Spouse Inherited IRA and 401k

I have a client, age 52, who inherited an IRA and a 401k from her husband who died this year at age 52. I would like to preserve her opportunity to be able to withdraw funds prior to age 59 1/2 without incurring the 10% early withdrawal penalty.

First, can the 401k be rolled into an Inherited IRA? The 401k documents give the option for rolling into a Traditional IRA but not specifically an Inherited IRA.

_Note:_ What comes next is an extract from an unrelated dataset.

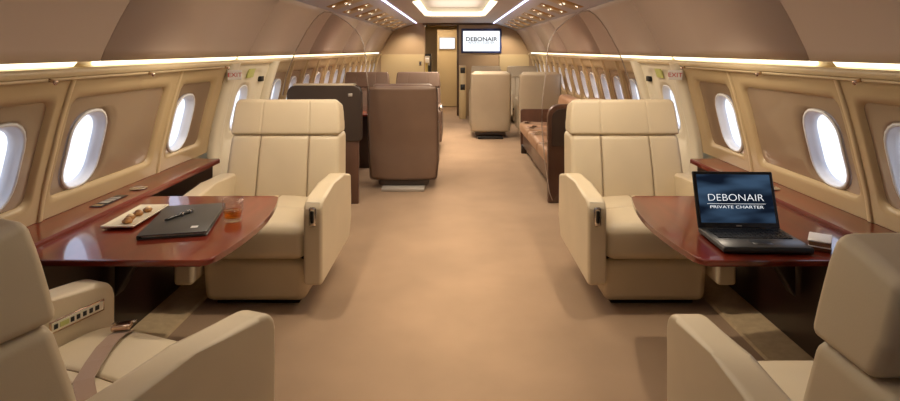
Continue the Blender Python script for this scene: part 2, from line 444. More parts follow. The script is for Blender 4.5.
# --- ends of the cabin
bm = bmesh.new(); bxm(bm, -1.9, 1.9, Y0-.1, Y0, 0, 2.3)
tag(fin('wall_back', bm, LAMINATE, smooth=False), kind='structure', label='cabin wall behind the camera')
DX0, DX1, DZ = -.675, .07, 2.035
def bulk(name, x0, x1, m, y=Y1):
    """bulkhead piece cut to the cabin's outline"""
    pr = [(0, 1.62), (.45, 1.80), (.72, 1.825), (1.0, 1.77), (1.385, 1.70), (1.425, 1.69), (1.55, 1.605), (1.69, 1.53), (1.82, 1.45), (1.905, 1.38), (2.085, .85), (2.1, 0)]
    return pr
bm = bmesh.new()
out = [(1.70, 0), (1.82, .45), (1.84, .72), (1.80, 1.0), (1.71, 1.385), (1.70, 1.44), (1.61, 1.56), (1.54, 1.69), (1.455, 1.83), (1.385, 1.915), (.87, 2.09)]
def add_prism_y(bm, pts, y0, y1, mi=0):
    A = [bm.verts.new((x, y0, z)) for x, z in pts]; B = [bm.verts.new((x, y1, z)) for x, z in pts]; n = len(pts)
    fs = [bm.faces.new(A), bm.faces.new(B[::-1])]+[bm.faces.new((A[i], A[(i+1) % n], B[(i+1) % n], B[i])) for i in range(n)]
    for f in fs: f.material_index = mi
add_prism_y(bm, out+[(DX1, 2.09), (DX1, 0)], Y1, Y1+.06)
add_prism_y(bm, [(-x, z) for x, z in out]+[(DX0, 2.09), (DX0, 0)], Y1, Y1+.06)
add_prism_y(bm, [(DX0, DZ), (DX1, DZ), (DX1, 2.09), (DX0, 2.09)], Y1, Y1+.06)
bh = tag(fin('wall_front', bm, LAMINATE, smooth=False), kind='structure', label='tan laminate bulkhead at the end of the cabin')
fin('door_header', box(DX0-.05, .86, Y1-.02, Y1, 2.035, 2.078), LAMINATE_D, bh, smooth=False)
fin('door_jamb', box(.04, .085, Y1-.02, Y1, 0, 2.035), LAMINATE_D, bh, smooth=False)
fin('panel_joint', box(.985, .99, Y1-.006, Y1, .2, 2.0), LAMINATE_D, bh, smooth=False)
for x0, x1 in ((.10, 1.6), (-1.6, -.70)):
    fin('trim_line', box(x0, x1, Y1-.006, Y1, 1.375, 1.382), RIB, bh, smooth=False)
fin('lower_panel', box(-1.66, -.70, Y1-.012, Y1, .02, 1.372), LAMINATE_C, bh, smooth=False)  # added slab: cove light on the lower bulkhead painted as cream colour
fin('lower_panel', box(1.0, 1.66, Y1-.012, Y1, .02, 1.372), LAMINATE_C, bh, smooth=False)  # same painted cove glow, right-hand side
sw = fin('switch_plate', rb(-.03, .03, -.01, 0, -.05, .05, .004, 1), CHROME, loc=(-.78, Y1-.012, 1.17)); tag(sw, 'small metal switch plate on the bulkhead left of the doorway', 'switch')
fin('switch_button', box(-.014, .014, -.014, -.009, -.03, .03), BLACK, sw, smooth=False)
# the room beyond the doorway
bm = bmesh.new()
bxm(bm, -1.2, -.95, Y1+.06, 16, 0, 2.15); bxm(bm, .10, .2, Y1+.06, 16, 0, 2.15); bxm(bm, -1.2, .2, 16, 16.1, 0, 2.15); bxm(bm, -1.2, .2, Y1, 16.1, 2.15, 2.2)
tag(fin('wall_galley', bm, LAMINATE_C, smooth=False), kind='structure', label='cream walls of the room beyond the doorway')
dr = fin('door_3', box(-.46, .06, 14.5, 14.55, 0.02, 2.0), LAMINATE_C, smooth=False); tag(dr, kind='structure', label='cream laminate door beyond the doorway')
lamp('galley_lamp', 'AREA', (-.4, 13.5, 2.1), 22, WARM, size=.6, size_y=1.2)
g = empty('galley_cabinet', (-.68, 13.6, 0), label='tall black galley cabinet seen through the doorway', cat='cabinet')
fin('cabinet_body', box(-.13, .10, 0, .4, 0, 1.38), BLACK, g, smooth=False)
fin('cabinet_niche', box(-.10, .07, -.01, .002, 1.10, 1.33), GREYP, g, smooth=False)
o = fin('serving_box', rb(-.07, .07, -.06, .06, 0, .12, .01, 2), PAPER, loc=(-.70, 13.5, 1.16)); tag(o, 'white box on the black galley cabinet beyond the doorway', 'box')
o = fin('hand_towel', rb(-.085, .085, -.012, .012, -.25, .25, .008, 2, cx=(-.04, 0, .04), fn=lambda x, y, z: (x, y+.006*math.sin(x*70), z)), TOWEL, loc=(-.74, 13.56, .93)); tag(o, 'yellow towel hanging on the black galley cabinet', 'towel')

def monitor(name, x, y, z, w_, h_, label, bez, txt):
    t = empty(name, (x, y, z), label=label, cat='television' if txt else 'screen')
    fin('bezel', rb(-w_/2, w_/2, -.05, 0, -h_/2, h_/2, .012, 2), bez, t)
    fin('screen', box(-w_/2+.045*w_, w_/2-.045*w_, -.053, -.049, -h_/2+.08*h_, h_/2-.10*h_), SCREEN_W, t, smooth=False)
    if txt:
        text('screen_title', 'DEBONAIR', .125, INK, t, (0, -.055, .035), (PI/2, 0, 0), 1.15, thin=.0025)
        text('screen_subtitle', 'PRIVATE CHARTER', .052, INK, t, (0, -.055, -.05), (PI/2, 0, 0), 1.34)
        fin('screen_rule', box(-.29, .29, -.0545, -.053, -.012, -.006), INK, t, smooth=False)
    return t
monitor('television', .59, Y1, 1.68, .90, .55, 'wall-mounted television with DEBONAIR on a white screen', NAVY, True)
monitor('wall_monitor', -.20, 14.5, 1.65, .42, .33, 'small bright screen on the door beyond the doorway', GREYP, False)

# --- downlights on the sloping service panels
dl = empty('downlight', (0, 0, 0), label='', cat='downlight')
fin('lamp_ring', lathe([(.026, 0), (.030, -.006), (.022, -.008), (.020, -.002)], 14), CHROME, dl)
fin('bulb', lathe([(0, -.005), (.012, -.0055), (.019, -.003)], 12), GLOW_S, dl)
first = True
for s in (-1, 1):
    side = 'left' if s < 0 else 'right'
    for j in range(8):
        yb = 6.0+j*.82
        gp = fin('gold_panel', sweep([(1.02, 2.029), (1.12, 1.997), (1.33, 1.922)], yb-.22, yb+.24, s), GOLD, ceiling); solid(gp, .004, 0)
        for (u, dy) in ((1.06, -.12), (1.17, .02), (1.28, -.10), (1.16, .16)):
            o = dl if first else copy_tree(dl)
            first = False
            z = (2.0165 if u < 1.12 else lerp(1.997, 1.922, (u-1.12)/.21))-.004
            if u < 1.12: z = lerp(2.029, 1.997, (u-1.02)/.10)-.004
            o.location = (s*u, yb+dy, z); o.rotation_euler = (0, R(-19)*-s, 0)
            o['label'] = 'small round downlight in the %s gold ceiling panel, %s' % (side, 'nearest the bulkhead' if j == 7 else '%s from the bulkhead' % ['', 'second', 'third', 'fourth', 'fifth', 'sixth', 'seventh', 'eighth'][7-j]); o['group'] = '%s gold panel downlights, bay %d from the bulkhead' % (side, 8-j)

# spot lamps of the service panels over the seats
for (x, y, e) in ((-.98, 3.15, 11), (.98, 3.15, 11), (-.98, 4.9, 8), (.98, 4.9, 8), (-1.1, 7.2, 8), (1.1, 6.8, 8), (-1.1, 10.6, 8), (1.1, 10.6, 8)):
    lamp('reading_spot', 'SPOT', (x, y, 1.93), e*4, WARM, spot=R(125), blend=.7, radius=.03)
for sx in (-1, 1): lamp('seat_spot', 'SPOT', (sx*1.0, 1.78, 1.93), 16, WARM, spot=R(40), blend=.6, radius=.03)
lamp('bulkhead_wash', 'SPOT', (-1.0, 12.0, 1.98), 45, WARM, rot=(R(30), 0, 0), spot=R(100), blend=.8, radius=.03)
lamp('bulkhead_wash', 'SPOT', (1.1, 12.0, 1.95), 45, WARM, rot=(R(30), 0, 0), spot=R(100), blend=.8, radius=.03)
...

Second, the mutual fund comapny that currently has custody of her husband’s IRA says that if she does not take ownership of the IRA and chooses the option to delay RMDs until the husband would have been 70 1/2 that she would not be able to take any distributions until he would have been 70 1/2; essentially locking the account for 18 years. I believe they are wrong as it is my understanding that the spouse may delay distributions until then but is able to take penalty free distributions at any time prior to age 59 1/2. After age 59 1/2 she would assume the IRA as her own. Am I correct?



1- Yes the funds can be rolled over to an inherited IRA. Just title the new IRA as such (decedent, FBO spouse) and maintain the inherited IRA status. Custodians are required to allow a Direct Rollover for non-spouse beneficiaries to inherited accounts so there shouldn’t be an issue. There may be a special instruction area.
2- I am not sure what your saying the custodian said, but don’t rely on retail advice.. The spouse will take RMDs until she converts the IRA to an owner IRA in her own name. Once she does this she will start taking RMDs in the first year she is 70 1/2. Hopefully this answers your questions.

You have the right idea, keep the IRA as inherited until 59 1/2 so there is no 10% penalty and just take the RMDs until then (since she is going to take money anyways). Then at 60 essentially re-designate the account as an owner IRA and have flexibility of not needing RMDs until 70 1/2. You already understand that if you make the IRA an owner IRA now the 10% penalty will come back.



With respect to either inherited IRA, a sole surviving spouse does not have to take any RMDs until the year her husband would have reached 70.5. However, this does NOT mean that she cannot take any discretionery distributions she wants, and they would be penalty free death distributions (Box 7 Code of 4). But as you indicated, she should roll over the account into her own IRA upon reaching 59.5.

There must have been some misunderstanding over what the fund firm said, it is so outlandish.



Alan’s clarification should warrant a re-word of how I answered you so it is not confusing. On number 2, I should have clarified for you that RMDs are taken if needed, and with her husband being so young, that would not be the case. Sorry if I create confusion there, thanks Alan.